Blessings are deeply woven into the fabric of Catholic life. “Let us Imagine”, the Vatican explains, “that among a large number making a pilgrimage a couple of divorced people, now in a new union, say to the priest ‘Please give us a blessing, we cannot find work, he is very ill, we do not have a home and life is becoming very difficult, may God help us.'” No preparation is involved. The prayer of the priest “is not an ‘approval’ or ratification of anything, but is rather a response towards two persons who ask for God’s help. It is “an act of comfort, care, and encouragement.”
Unlike liturgical prayers, simple blessings have no prerequisites. There is no selectivity as to who may or many not receive such a blessing. A priest “neither approves nor justifies the situation in which… people find themselves…. He does not impose conditions and does not inquire about the intimate lives of these people.”
How a practice as innocuous as a blessing could create a stir is hard to imagine. Yet Fiducia Supplicans appears to have done just that. Papal biographer Austin Ivereigh relates that “the Vatican’s declaration kicked up the kind of resistance to the papacy not seen since the release of Amoris Laetitia [Apostolic Exhortation on Christian marriage] in 2016 – maybe even –some say since Humanae Vitae [the birth-control Encyclical] in 1968.” There is a backstory to this issue.
In early summer 2023, two retired cardinals submitted a set of questions (the so-called “dubia”) to Pope Francis regarding worrisome abuses in Church life. Among these was a movement in Germany, Belgium, and the Netherlands to develop a blessing ritual for couples in irregular- and same-sex relationships. In his response to this letter, Pope Francis reaffirmed the church’s long-standing teaching that Matrimony is a sacrament between one man and one woman. But he also insisted that in dealing with couples in irregular situations, the church not “lose pastoral charity, which must be part of all our decisions and attitudes.” He raised the question whether there might be “forms of blessing, requested by one or more persons, that do not convey an erroneous conception of marriage.” Such a blessing should have no ritual elements that would confuse it with the Sacrament of Matrimony.
The full text of his reply was made public at the time but aroused little interest.

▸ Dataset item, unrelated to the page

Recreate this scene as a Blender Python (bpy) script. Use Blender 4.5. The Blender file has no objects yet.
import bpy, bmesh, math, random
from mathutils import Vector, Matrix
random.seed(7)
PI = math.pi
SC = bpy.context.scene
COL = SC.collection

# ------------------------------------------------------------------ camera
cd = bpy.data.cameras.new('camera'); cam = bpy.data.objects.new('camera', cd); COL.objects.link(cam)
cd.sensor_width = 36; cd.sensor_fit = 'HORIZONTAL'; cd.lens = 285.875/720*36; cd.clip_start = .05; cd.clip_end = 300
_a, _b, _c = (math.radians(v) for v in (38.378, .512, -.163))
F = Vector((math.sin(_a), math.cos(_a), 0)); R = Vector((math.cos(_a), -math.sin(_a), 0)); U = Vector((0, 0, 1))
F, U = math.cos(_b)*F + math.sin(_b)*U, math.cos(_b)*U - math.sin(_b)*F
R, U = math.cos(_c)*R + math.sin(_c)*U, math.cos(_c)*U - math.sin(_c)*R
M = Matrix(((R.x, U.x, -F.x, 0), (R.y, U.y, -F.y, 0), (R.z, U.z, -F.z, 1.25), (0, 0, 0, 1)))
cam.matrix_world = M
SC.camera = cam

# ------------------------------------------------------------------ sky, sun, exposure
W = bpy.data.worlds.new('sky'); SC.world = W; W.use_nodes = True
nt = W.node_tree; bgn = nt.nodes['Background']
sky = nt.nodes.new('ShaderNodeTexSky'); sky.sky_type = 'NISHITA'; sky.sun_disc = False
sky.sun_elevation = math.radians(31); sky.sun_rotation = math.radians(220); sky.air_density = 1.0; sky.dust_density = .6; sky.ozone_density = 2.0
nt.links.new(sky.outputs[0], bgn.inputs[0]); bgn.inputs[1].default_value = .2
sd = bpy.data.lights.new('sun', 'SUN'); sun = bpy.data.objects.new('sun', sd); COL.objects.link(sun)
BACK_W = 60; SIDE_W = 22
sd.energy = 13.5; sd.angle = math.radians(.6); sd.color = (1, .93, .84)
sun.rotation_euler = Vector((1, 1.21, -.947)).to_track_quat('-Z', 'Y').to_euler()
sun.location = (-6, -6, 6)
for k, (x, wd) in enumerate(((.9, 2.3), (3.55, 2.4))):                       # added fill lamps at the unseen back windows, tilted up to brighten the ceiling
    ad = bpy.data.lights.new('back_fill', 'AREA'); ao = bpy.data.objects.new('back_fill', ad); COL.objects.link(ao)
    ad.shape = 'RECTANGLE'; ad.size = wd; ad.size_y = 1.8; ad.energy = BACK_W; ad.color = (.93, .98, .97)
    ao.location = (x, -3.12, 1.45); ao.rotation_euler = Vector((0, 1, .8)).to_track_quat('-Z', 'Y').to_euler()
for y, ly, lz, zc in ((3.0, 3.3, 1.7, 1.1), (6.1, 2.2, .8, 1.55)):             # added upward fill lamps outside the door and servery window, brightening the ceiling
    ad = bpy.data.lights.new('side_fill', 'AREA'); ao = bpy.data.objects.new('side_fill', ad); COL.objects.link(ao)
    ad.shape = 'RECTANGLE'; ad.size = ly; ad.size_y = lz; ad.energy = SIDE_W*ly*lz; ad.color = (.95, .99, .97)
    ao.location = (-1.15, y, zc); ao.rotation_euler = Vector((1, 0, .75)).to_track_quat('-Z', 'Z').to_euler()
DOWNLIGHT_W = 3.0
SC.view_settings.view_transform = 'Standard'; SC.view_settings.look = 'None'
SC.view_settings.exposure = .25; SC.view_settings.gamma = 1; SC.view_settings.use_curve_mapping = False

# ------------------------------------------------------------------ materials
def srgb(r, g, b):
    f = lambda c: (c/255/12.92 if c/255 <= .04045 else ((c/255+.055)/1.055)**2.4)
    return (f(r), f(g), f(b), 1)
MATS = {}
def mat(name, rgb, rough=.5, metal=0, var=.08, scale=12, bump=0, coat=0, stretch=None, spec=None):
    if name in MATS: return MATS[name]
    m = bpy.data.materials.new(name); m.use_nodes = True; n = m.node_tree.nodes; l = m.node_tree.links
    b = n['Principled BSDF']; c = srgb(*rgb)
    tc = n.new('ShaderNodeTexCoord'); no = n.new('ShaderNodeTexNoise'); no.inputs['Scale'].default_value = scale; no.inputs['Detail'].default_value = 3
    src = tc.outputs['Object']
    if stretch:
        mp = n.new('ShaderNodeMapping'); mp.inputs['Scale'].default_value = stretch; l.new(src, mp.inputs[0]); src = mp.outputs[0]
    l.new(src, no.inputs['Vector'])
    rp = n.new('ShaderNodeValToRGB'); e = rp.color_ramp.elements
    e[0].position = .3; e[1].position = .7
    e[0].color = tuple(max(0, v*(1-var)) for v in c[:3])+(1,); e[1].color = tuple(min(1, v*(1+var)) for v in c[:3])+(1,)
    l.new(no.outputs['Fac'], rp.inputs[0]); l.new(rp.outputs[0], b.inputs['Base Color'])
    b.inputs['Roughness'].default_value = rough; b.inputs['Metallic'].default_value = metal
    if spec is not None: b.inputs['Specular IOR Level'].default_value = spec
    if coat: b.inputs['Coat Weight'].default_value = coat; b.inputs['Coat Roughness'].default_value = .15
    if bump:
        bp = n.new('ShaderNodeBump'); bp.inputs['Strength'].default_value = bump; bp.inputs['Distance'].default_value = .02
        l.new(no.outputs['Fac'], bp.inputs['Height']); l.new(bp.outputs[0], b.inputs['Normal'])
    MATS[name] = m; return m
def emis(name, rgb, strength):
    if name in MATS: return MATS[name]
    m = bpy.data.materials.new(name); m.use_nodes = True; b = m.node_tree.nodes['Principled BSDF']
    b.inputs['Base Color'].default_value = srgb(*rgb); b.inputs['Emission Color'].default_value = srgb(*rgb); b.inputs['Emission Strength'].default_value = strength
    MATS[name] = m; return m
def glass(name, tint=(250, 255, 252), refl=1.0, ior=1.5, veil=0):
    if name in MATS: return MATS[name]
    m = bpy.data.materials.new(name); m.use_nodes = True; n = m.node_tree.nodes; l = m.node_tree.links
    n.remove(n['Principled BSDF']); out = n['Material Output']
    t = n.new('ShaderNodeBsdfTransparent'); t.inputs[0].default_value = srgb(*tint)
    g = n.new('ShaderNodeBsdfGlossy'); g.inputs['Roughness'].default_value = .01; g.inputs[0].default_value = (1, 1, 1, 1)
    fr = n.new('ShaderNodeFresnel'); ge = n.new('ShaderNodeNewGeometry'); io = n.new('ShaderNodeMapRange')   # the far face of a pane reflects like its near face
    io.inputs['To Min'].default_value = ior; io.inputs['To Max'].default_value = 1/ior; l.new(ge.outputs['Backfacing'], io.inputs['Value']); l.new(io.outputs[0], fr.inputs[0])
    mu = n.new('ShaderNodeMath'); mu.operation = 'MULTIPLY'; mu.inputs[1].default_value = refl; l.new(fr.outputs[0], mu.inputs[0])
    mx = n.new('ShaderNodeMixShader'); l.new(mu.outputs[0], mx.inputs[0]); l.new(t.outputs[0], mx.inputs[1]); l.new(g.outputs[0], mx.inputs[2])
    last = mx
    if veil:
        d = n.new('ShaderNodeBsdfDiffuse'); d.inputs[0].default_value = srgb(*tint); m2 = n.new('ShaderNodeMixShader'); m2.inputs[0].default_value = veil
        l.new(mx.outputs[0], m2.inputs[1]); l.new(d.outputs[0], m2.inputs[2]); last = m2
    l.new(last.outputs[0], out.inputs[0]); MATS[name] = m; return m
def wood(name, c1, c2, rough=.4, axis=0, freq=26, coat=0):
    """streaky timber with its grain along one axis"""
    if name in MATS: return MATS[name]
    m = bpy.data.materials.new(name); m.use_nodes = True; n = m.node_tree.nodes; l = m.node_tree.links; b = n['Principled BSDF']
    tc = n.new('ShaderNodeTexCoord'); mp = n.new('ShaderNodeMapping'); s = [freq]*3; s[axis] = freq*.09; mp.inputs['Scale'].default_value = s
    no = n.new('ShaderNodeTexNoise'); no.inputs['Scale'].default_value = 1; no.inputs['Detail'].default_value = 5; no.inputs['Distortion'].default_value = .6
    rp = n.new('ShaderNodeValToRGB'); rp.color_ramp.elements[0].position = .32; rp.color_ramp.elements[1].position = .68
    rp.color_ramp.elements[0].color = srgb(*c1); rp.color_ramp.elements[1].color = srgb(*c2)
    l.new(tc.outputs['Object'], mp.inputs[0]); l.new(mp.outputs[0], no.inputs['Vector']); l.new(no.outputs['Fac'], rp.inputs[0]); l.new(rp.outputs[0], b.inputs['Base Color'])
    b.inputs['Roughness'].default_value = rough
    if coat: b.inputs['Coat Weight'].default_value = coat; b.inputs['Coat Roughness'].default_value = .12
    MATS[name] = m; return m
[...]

As a result of continued pressure from the European Churches, the Vatican’s doctrinal office issued Declaration Fiducia Supplicans on December 23, 2023. The document repeated verbatim the earlier statements of Pope Francis but set them in a broader theological and scriptural framework. This time, however, the media and Catholic leaders did take notice and judgements quickly formed. Northern European bishops were pleased. American bishops divided on the matter. Bishops’ conferences in Africa, Poland and Hungary opposed its implementation. Italy and most parts of the Catholic world expressed support.
Although most Catholics were unaware of the entire matter, reactions from some quarters, were strident. It was argued that any form of prayer over persons living in an irregular situation was tantamount to treating it as a marriage. Some felt it was inappropriate for a papal document to acknowledge the existence of same-sex couples. The word “heresy” was bandied about, and one senior prelate suggested that the head of the Dicastery of the Doctrine of the Faith resign his office. When Cardinal Robert McElroy of San Diego wrote that many of his priests would be pleased with the teaching (while promising to support the decisions of any priest who chose not to exercise this option), the headlines of the National Catholic Register newspaper screamed: “Cardinal McElroy’s Attack on Church Teachings on Sexuality Is a Pastoral Disaster.”
Meanwhile, Rome moved on. Pope Francis expressed the hope that with prayer and reflection Catholics would find reassurance in the papal instruction, reminding his listeners that its purpose was “to include, not divide.” The Dicastery of the Doctrine of the Faith announced that it had no more to say on the matter. But the Pope was not backing down. In a mid-January conversation with a reporter he explained that “the Lord blesses everyone … and that such blessings invite people “to see what the road is that the Lord proposes to them.”
His thoughts echoed the moving words that close Fiducia Supplicans: “The Father loves us. The only thing that remains for us is the joy of blessing him, and the joy of thanking him, and of learning from him…to bless. In this way, every brother and every sister will be able to feel that, in the Church, they are always pilgrims, always beggars, always loved — and despite everything, always blessed.